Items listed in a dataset
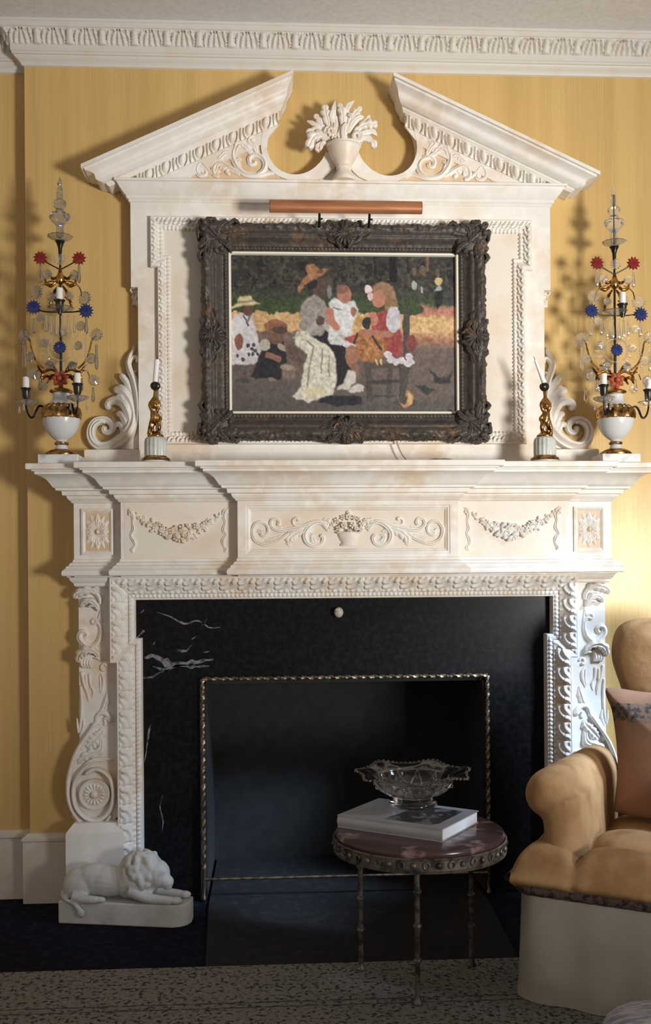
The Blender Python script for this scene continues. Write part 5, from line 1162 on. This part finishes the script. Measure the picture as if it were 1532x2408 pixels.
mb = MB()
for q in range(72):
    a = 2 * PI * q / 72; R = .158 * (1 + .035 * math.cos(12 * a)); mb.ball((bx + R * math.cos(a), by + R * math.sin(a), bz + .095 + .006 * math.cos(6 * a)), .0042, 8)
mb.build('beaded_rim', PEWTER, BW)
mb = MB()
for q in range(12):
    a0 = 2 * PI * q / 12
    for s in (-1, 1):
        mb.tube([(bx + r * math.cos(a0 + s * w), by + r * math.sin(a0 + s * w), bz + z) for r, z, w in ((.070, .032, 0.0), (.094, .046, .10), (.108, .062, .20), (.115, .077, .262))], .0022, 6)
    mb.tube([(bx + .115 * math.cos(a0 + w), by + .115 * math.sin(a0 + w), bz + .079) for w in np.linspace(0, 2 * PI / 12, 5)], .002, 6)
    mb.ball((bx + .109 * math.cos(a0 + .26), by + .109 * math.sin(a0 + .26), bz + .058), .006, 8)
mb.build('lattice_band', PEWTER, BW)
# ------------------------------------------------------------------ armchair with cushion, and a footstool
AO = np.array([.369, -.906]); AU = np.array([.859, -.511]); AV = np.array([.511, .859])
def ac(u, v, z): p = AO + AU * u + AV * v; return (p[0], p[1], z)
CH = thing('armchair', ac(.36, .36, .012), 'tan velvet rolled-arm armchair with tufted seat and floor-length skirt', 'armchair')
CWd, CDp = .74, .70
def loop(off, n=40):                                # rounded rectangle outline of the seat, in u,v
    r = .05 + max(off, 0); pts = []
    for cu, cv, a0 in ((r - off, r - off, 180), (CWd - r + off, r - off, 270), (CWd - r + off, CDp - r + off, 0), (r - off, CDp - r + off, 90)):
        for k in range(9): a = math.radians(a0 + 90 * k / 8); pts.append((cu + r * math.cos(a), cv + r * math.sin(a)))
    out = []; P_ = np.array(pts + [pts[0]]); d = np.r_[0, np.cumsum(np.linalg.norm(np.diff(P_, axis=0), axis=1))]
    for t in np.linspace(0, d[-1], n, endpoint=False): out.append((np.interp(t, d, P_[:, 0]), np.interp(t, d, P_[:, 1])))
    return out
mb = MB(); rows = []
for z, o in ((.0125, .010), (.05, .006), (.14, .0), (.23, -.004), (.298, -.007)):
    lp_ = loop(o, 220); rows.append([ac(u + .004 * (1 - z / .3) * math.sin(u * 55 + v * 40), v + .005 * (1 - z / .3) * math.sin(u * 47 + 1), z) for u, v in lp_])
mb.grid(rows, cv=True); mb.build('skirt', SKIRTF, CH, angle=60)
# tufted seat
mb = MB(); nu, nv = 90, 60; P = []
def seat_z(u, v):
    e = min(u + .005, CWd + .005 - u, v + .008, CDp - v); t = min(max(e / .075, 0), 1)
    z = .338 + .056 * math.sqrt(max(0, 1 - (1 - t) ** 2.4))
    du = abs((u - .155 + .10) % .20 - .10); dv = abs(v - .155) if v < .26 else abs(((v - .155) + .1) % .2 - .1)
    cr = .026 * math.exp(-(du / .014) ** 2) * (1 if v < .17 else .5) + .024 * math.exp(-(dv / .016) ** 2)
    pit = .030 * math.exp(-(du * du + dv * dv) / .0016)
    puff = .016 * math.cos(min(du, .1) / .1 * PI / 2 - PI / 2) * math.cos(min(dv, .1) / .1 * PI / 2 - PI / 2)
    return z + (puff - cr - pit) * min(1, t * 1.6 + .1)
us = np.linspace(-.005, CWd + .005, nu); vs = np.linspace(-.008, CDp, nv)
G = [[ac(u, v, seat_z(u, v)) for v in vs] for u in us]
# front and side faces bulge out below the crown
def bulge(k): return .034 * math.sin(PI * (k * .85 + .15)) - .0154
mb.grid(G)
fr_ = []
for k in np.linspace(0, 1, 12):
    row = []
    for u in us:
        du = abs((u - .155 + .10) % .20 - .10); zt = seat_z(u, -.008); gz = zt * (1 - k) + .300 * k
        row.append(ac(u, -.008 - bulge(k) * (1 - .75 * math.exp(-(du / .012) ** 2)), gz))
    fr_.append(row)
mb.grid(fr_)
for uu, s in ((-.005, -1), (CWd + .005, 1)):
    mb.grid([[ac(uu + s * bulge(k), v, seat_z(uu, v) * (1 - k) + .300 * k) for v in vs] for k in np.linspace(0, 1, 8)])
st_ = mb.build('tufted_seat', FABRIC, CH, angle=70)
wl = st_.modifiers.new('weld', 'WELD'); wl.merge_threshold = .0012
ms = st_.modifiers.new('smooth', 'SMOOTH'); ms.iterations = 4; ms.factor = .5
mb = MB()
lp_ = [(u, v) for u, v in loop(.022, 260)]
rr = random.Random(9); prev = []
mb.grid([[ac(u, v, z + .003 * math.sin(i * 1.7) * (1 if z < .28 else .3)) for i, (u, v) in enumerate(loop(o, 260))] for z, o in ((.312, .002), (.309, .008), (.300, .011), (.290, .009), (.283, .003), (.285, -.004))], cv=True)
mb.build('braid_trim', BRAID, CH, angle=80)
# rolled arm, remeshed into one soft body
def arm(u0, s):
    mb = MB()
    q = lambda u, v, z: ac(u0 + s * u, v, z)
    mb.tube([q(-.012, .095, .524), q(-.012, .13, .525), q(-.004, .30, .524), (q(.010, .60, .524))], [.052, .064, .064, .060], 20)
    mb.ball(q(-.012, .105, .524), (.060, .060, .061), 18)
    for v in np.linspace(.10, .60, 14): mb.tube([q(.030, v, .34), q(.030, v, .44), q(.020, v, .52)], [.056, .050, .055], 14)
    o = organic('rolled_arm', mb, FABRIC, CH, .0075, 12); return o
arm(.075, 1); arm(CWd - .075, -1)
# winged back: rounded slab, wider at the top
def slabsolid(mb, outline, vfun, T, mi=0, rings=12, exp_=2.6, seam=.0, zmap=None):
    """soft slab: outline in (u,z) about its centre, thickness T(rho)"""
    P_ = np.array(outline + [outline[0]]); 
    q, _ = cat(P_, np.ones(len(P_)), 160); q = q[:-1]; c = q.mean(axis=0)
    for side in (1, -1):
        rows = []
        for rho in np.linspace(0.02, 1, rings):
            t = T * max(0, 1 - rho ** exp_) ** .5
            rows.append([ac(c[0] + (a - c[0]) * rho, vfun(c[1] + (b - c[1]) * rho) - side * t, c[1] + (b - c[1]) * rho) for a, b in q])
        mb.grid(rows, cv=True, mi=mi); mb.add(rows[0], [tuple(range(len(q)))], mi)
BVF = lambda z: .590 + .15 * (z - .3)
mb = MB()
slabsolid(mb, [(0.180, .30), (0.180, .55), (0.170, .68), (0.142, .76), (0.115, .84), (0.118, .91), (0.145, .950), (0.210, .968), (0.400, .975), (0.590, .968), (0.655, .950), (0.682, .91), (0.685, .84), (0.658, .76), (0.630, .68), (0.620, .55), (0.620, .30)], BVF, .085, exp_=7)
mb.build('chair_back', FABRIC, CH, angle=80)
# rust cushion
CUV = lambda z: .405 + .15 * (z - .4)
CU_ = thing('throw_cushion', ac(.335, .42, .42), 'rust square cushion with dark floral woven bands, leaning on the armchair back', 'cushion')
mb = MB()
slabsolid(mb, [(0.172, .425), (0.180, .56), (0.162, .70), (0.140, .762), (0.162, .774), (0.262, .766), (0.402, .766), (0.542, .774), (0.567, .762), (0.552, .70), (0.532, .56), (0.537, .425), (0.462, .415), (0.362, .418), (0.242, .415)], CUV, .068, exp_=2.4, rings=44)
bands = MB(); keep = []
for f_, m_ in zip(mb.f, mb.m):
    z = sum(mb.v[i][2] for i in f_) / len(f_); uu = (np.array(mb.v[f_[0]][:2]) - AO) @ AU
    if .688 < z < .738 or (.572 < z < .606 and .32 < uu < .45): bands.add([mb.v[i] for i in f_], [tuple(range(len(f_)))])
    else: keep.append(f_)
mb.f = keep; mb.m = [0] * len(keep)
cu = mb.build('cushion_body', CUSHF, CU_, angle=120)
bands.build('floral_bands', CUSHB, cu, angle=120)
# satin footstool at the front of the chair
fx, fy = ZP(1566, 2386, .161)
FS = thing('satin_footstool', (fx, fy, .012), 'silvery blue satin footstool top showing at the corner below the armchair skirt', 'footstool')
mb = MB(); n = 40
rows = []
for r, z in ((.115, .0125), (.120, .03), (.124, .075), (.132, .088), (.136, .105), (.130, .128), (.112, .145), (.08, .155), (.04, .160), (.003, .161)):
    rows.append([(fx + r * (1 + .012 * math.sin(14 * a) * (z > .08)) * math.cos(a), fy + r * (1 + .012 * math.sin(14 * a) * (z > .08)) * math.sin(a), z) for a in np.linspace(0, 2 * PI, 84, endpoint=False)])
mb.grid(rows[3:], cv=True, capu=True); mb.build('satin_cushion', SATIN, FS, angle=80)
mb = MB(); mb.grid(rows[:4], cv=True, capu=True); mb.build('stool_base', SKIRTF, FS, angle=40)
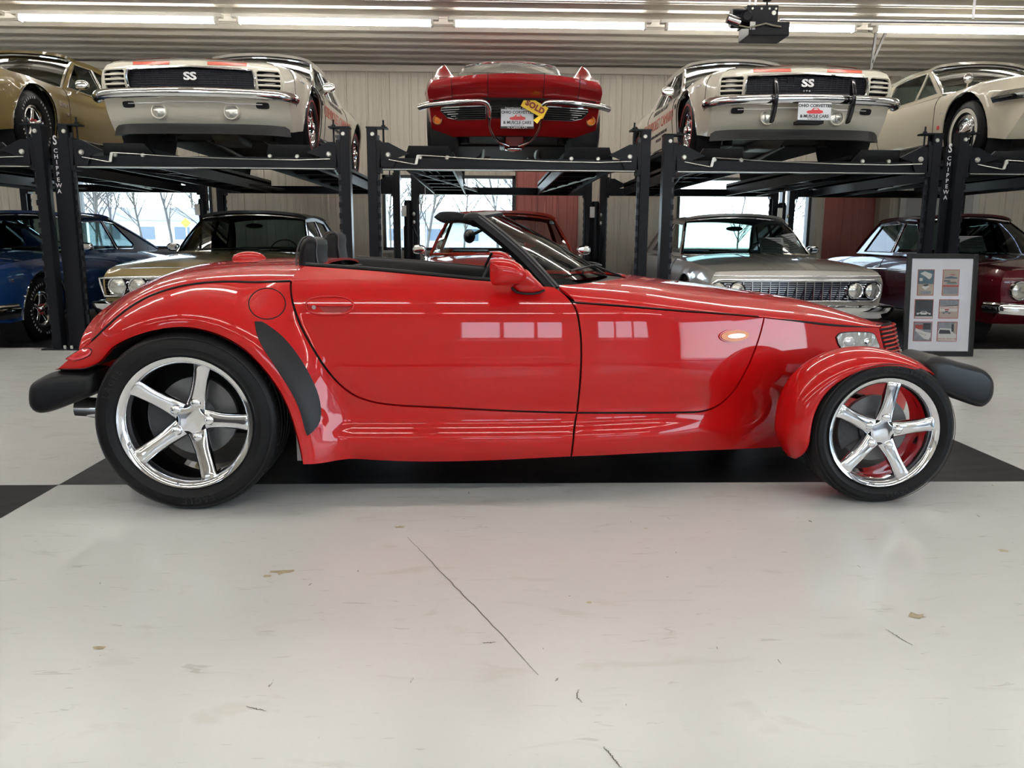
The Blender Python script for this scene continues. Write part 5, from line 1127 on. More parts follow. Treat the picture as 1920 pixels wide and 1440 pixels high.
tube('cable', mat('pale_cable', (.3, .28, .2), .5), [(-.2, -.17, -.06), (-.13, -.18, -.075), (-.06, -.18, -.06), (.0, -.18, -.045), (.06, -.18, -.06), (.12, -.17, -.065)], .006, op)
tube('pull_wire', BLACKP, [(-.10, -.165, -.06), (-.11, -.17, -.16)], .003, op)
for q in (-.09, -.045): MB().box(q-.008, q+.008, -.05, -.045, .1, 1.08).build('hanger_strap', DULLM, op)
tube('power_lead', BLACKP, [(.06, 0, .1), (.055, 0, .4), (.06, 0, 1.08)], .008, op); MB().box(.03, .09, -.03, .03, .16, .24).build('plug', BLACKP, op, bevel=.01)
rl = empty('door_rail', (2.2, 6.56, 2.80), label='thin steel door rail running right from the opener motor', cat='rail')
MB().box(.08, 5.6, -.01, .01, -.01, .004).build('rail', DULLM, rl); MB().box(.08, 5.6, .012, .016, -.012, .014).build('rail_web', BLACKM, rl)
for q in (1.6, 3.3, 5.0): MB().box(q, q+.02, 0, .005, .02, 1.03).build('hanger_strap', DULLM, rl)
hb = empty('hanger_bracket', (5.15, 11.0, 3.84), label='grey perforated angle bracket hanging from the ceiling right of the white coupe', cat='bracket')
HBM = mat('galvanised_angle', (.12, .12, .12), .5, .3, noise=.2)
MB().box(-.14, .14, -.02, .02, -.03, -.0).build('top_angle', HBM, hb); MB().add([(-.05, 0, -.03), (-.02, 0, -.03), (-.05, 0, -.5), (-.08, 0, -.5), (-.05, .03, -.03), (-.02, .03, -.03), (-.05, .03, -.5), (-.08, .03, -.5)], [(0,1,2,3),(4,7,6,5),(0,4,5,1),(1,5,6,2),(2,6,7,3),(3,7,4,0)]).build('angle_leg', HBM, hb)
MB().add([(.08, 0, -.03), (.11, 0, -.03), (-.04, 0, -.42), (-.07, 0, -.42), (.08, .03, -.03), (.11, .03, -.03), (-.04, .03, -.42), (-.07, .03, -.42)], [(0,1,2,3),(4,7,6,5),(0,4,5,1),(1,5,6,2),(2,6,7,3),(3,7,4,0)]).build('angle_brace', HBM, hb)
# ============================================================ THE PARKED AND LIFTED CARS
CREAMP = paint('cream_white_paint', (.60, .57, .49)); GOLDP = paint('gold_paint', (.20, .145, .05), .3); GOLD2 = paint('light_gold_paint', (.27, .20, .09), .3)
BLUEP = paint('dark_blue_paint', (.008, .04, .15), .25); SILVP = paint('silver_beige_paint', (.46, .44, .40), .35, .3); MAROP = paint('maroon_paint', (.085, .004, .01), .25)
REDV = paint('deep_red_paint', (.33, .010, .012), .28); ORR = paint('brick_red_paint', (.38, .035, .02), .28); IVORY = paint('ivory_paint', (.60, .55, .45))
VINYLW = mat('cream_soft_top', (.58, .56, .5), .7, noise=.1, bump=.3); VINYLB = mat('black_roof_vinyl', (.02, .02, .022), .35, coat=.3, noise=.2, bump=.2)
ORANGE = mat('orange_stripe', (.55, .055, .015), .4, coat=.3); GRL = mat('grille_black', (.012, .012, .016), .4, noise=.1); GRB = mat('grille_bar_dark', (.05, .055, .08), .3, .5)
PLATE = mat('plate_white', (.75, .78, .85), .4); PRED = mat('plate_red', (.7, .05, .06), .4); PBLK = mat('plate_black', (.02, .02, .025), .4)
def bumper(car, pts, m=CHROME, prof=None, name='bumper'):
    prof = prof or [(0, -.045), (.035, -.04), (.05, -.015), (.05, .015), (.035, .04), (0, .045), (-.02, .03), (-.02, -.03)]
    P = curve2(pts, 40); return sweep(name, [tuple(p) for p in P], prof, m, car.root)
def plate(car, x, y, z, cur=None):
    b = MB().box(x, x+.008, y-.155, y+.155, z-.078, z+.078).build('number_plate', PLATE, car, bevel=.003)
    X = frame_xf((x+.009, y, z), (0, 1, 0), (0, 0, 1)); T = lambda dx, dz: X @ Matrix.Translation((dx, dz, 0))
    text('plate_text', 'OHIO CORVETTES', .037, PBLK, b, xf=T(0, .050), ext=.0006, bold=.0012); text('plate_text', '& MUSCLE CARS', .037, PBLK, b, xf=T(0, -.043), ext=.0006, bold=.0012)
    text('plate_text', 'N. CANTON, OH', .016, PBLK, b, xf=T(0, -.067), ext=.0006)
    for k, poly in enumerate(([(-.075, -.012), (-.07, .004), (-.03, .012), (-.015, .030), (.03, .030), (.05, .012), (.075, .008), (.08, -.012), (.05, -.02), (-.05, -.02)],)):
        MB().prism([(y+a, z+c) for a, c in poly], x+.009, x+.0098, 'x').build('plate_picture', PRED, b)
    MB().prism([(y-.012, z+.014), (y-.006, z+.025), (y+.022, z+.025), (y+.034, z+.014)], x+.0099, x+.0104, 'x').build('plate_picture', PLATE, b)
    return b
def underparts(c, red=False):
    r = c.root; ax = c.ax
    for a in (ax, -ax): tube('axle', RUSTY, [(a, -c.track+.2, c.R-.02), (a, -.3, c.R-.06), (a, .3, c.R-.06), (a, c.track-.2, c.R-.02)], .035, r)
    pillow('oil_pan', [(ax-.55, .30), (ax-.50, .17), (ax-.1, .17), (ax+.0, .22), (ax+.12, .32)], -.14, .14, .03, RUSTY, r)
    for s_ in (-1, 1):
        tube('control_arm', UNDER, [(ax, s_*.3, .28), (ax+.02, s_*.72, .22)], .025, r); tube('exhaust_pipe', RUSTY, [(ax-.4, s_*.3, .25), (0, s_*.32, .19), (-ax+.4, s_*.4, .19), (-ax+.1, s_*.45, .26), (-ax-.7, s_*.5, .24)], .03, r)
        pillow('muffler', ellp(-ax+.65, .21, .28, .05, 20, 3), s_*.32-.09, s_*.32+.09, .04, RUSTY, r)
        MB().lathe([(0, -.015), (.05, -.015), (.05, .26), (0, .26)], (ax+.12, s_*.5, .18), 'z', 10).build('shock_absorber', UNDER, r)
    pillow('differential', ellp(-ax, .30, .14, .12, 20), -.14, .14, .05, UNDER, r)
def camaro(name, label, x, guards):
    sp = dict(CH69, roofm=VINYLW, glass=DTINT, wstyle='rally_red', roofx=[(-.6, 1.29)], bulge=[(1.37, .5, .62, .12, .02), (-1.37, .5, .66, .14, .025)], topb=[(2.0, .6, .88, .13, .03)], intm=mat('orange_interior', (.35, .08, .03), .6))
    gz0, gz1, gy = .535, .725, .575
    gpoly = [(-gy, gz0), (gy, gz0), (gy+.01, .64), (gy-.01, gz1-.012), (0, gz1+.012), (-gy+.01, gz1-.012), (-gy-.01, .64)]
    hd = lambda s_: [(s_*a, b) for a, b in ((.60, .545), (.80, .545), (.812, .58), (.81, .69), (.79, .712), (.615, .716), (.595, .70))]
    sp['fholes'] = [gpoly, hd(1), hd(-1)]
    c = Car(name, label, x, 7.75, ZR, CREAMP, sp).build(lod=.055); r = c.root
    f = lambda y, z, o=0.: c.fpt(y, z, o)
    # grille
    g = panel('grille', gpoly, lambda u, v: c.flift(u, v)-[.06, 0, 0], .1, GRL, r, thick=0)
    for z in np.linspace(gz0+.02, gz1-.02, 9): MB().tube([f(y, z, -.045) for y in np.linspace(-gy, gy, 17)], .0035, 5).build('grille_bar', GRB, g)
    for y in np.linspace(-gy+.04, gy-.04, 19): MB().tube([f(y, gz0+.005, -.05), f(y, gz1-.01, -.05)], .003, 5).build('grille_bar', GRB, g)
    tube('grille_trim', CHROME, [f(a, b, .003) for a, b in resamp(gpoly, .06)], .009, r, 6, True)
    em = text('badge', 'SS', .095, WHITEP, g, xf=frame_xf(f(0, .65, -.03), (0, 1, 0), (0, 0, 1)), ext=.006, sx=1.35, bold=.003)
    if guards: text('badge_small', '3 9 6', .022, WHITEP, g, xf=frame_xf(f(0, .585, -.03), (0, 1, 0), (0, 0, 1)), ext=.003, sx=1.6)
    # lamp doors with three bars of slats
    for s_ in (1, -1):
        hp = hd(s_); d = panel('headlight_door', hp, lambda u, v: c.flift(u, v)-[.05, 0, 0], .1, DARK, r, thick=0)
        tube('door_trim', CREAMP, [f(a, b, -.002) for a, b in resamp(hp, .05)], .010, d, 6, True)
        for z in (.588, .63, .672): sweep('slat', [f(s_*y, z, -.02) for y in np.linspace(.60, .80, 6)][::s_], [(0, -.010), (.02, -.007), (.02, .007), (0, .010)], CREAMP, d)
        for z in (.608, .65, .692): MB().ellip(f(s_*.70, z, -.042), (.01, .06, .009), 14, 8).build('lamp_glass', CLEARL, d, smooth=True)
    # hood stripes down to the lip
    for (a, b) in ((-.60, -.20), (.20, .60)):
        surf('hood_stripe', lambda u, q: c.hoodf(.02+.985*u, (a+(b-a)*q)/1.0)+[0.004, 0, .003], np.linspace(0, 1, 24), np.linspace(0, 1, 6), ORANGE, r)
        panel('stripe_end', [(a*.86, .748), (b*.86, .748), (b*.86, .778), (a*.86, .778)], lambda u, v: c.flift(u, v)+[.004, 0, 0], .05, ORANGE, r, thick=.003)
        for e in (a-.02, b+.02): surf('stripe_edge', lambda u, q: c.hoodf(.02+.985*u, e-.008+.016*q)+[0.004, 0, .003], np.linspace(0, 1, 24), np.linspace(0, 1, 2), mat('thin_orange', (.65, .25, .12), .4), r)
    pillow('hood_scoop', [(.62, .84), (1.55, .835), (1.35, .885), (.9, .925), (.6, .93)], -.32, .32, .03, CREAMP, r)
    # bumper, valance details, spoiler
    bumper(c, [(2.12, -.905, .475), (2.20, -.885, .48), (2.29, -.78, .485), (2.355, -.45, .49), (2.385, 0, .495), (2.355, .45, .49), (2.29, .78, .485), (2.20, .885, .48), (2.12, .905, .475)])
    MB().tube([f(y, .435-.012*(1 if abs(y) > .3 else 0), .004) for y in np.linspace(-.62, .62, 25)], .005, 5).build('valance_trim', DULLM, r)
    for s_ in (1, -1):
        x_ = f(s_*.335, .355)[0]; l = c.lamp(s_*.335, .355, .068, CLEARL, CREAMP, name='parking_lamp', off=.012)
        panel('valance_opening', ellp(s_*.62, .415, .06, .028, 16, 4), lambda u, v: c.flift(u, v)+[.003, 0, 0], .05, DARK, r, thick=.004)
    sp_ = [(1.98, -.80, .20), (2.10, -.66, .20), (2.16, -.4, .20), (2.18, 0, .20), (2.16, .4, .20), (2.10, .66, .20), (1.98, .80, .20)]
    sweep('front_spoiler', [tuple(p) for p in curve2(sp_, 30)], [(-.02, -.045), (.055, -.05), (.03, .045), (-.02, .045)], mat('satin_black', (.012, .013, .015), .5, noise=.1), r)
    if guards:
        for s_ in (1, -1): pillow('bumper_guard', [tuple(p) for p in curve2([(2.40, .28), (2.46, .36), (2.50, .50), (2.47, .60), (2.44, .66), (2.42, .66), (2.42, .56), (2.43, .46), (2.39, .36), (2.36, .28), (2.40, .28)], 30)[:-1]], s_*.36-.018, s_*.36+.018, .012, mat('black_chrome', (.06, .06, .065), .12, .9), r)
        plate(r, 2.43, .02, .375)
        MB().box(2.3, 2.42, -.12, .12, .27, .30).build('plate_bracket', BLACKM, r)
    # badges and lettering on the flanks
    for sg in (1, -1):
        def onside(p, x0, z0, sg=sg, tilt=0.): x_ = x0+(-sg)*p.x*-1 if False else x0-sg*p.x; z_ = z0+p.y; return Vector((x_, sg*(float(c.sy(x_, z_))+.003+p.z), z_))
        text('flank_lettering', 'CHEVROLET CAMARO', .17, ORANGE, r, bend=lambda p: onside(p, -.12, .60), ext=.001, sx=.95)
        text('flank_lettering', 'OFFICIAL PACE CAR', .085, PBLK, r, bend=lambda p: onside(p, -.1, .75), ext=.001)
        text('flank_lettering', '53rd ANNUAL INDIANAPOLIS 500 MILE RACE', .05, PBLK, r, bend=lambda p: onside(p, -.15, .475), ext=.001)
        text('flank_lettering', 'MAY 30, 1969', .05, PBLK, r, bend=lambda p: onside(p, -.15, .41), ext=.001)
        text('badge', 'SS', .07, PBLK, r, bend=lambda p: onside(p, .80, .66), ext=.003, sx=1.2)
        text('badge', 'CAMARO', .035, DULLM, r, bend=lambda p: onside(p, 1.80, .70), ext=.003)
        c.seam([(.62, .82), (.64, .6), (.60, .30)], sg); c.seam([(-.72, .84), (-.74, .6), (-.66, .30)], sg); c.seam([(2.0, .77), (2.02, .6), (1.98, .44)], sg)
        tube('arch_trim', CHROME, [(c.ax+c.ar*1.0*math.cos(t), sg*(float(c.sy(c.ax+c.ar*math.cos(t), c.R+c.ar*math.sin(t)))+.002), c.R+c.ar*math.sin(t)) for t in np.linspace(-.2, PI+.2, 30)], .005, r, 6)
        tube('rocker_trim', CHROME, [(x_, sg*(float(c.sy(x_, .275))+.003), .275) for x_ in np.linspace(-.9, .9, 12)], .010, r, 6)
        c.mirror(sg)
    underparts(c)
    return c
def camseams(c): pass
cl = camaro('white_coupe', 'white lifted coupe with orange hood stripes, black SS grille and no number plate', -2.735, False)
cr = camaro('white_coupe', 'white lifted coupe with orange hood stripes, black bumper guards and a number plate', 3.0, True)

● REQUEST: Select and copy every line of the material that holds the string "continues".

● EXERCISE RESULT:
The Blender Python script for this scene continues. Write part 5, from line 1162 on. This part finishes the script. Measure the picture as if it were 1532x2408 pixels.
The Blender Python script for this scene continues. Write part 5, from line 1127 on. More parts follow. Treat the picture as 1920 pixels wide and 1440 pixels high.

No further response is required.